On the other hand, the rich young man /who wanted to be
perfect, could not follow when Jesus said (Matthew 19:21-22):
"If you want to be
perfect, go, sell what you have and give to the poor, and you will have
treasure in heaven; and come, follow Me."
But when the young man heard that saying, he went away sorrowful, for he
had great possessions.
In his case, it is abundantly clear that, though he was
living a good life -- indeed, he thought he wanted to be perfect -- love of
riches would not allow him to grow in repentance, that is, would not allow him to
turn to Jesus wholeheartedly, motivated not so much by revulsion with
regard to sin, not so much by a merely theoretical idea of ‘religious
perfection’, but by an ever-deepening and developing, indeed, an ever more absorbing
and demanding love for the Person of Jesus Himself and an obedient
manifestation to the beauty of His truth and teaching.
Jesus Himself made this absolutely clear when He told His
disciples (Matthew 10:37-38}:
He who loves father or mother
more than Me is not worthy of Me. And he who loves son or daughter more than Me
is not worthy of Me. And he who does not
take his cross and follow after Me is not worthy of Me.
Very often, in order to promote or to popularize the Faith,
it is presented as being a commitment that will make our lives more enjoyable. That however can be wrongly understood,
because Christian faith is not intended to top up our present experience of life
so much as to change it altogether, to consign it to the rubbish bin, as it
were, so that we can start anew, afresh, on a life of truly heavenly aspirations,
as St. Paul tells us:
I count all things loss for
the excellence of the knowledge of Christ Jesus my Lord, for whom I have
suffered the loss of all things, and count them as rubbish, that I may gain
Christ. (Philippians 3:8)
St. Paul is there speaking in a very emphatic manner in
order to get over a most important aspect of Christian discipleship.
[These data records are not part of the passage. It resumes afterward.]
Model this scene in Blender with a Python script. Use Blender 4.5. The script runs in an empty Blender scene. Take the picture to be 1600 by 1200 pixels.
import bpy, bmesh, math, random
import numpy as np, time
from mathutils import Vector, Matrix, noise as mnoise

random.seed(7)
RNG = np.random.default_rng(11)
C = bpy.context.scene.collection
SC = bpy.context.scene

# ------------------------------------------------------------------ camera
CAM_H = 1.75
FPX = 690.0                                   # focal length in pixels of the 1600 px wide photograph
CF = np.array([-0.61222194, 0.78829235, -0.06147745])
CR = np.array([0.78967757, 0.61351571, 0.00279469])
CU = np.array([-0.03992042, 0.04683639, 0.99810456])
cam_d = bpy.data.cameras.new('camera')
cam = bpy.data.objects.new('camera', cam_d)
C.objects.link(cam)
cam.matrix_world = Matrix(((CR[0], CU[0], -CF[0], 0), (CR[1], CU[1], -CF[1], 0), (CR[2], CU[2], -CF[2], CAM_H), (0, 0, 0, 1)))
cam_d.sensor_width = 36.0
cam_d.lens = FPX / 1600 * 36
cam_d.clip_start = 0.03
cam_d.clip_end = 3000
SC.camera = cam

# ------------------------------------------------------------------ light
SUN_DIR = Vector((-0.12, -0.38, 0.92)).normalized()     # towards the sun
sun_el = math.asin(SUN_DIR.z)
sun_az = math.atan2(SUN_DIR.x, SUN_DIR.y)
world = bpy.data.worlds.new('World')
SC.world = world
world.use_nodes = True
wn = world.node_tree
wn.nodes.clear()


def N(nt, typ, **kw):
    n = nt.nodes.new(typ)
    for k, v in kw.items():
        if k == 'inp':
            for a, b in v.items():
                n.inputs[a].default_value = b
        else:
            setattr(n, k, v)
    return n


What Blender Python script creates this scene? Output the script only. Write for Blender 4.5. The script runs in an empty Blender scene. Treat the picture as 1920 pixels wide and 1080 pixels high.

He did not, literally, count the advantages
and blessings that had been his in Judaism -- the blessings of his careful
upbringing -- as so much rubbish in themselves; but, out of love for Christ,
he regarded those things as if they were rubbish, in so far as he turned
away from them in order to give himself ever more completely to Jesus; and in so
doing Paul was continually repenting
of things past.
I count all things loss for the excellence of the knowledge of Christ
Jesus my Lord.
He remained always proud and grateful for having been
brought up a Jew and he would have given his life to help his former Jewish
brethren; but when he glimpsed something of the glory of Christ, he turned away
from his past, thereby repenting of it, and he never looked back again because
he was always, henceforth, striving to give himself ever more completely and perfectly
to Christ.
And so, People of God, “repent and believe the Gospel” are
words for all time, words to be realized throughout our lives as we seek to
grow in the love of the Lord. We repent
of our pride when we are suddenly enabled to see the truth about ourselves --
our weakness, our ignorance, our folly, our pretence -- and are allowed to
recognize, appreciate, something of the wonder of Jesus, and to long and pray
for, a humble pride-crumbling love of Him.
We likewise repent of our
slothfulness and little faith when, for example, when we come to a calm and
sincere appreciation of those other words of Jesus in our Gospel passage:
The
time of fulfilment, the kingdom of God is at hand,
and we seriously acknowledge that it is at hand for us if
we will only prevail upon ourselves to make the necessary effort to take up the
offer and work for it.
Repentance is an ever-growing sensitivity and
responsiveness to the call of God’s grace, a call that would lead us higher and
further, thereby requiring us be always prepared and ready to turn away from
what is below and behind and look to what is upward and to come. But repentance
is only seen in all its grandeur when it fills us with gratitude: when we find
that, as it enables us to see more clearly our past sins and failings, it also allows
us to appreciate more fully what a debt of gratitude we owe to God for so many
past blessings so long ignored during our years of repented ignorance.
Yes, repentance is indeed a great gift of God: for the gratitude
it generates is a virtue both beautiful in itself and delightful in the joy
with which it fills our heart and life; while the goodness it reveals is an
awesome and a humbling presage of the fulfilment to which it aspires.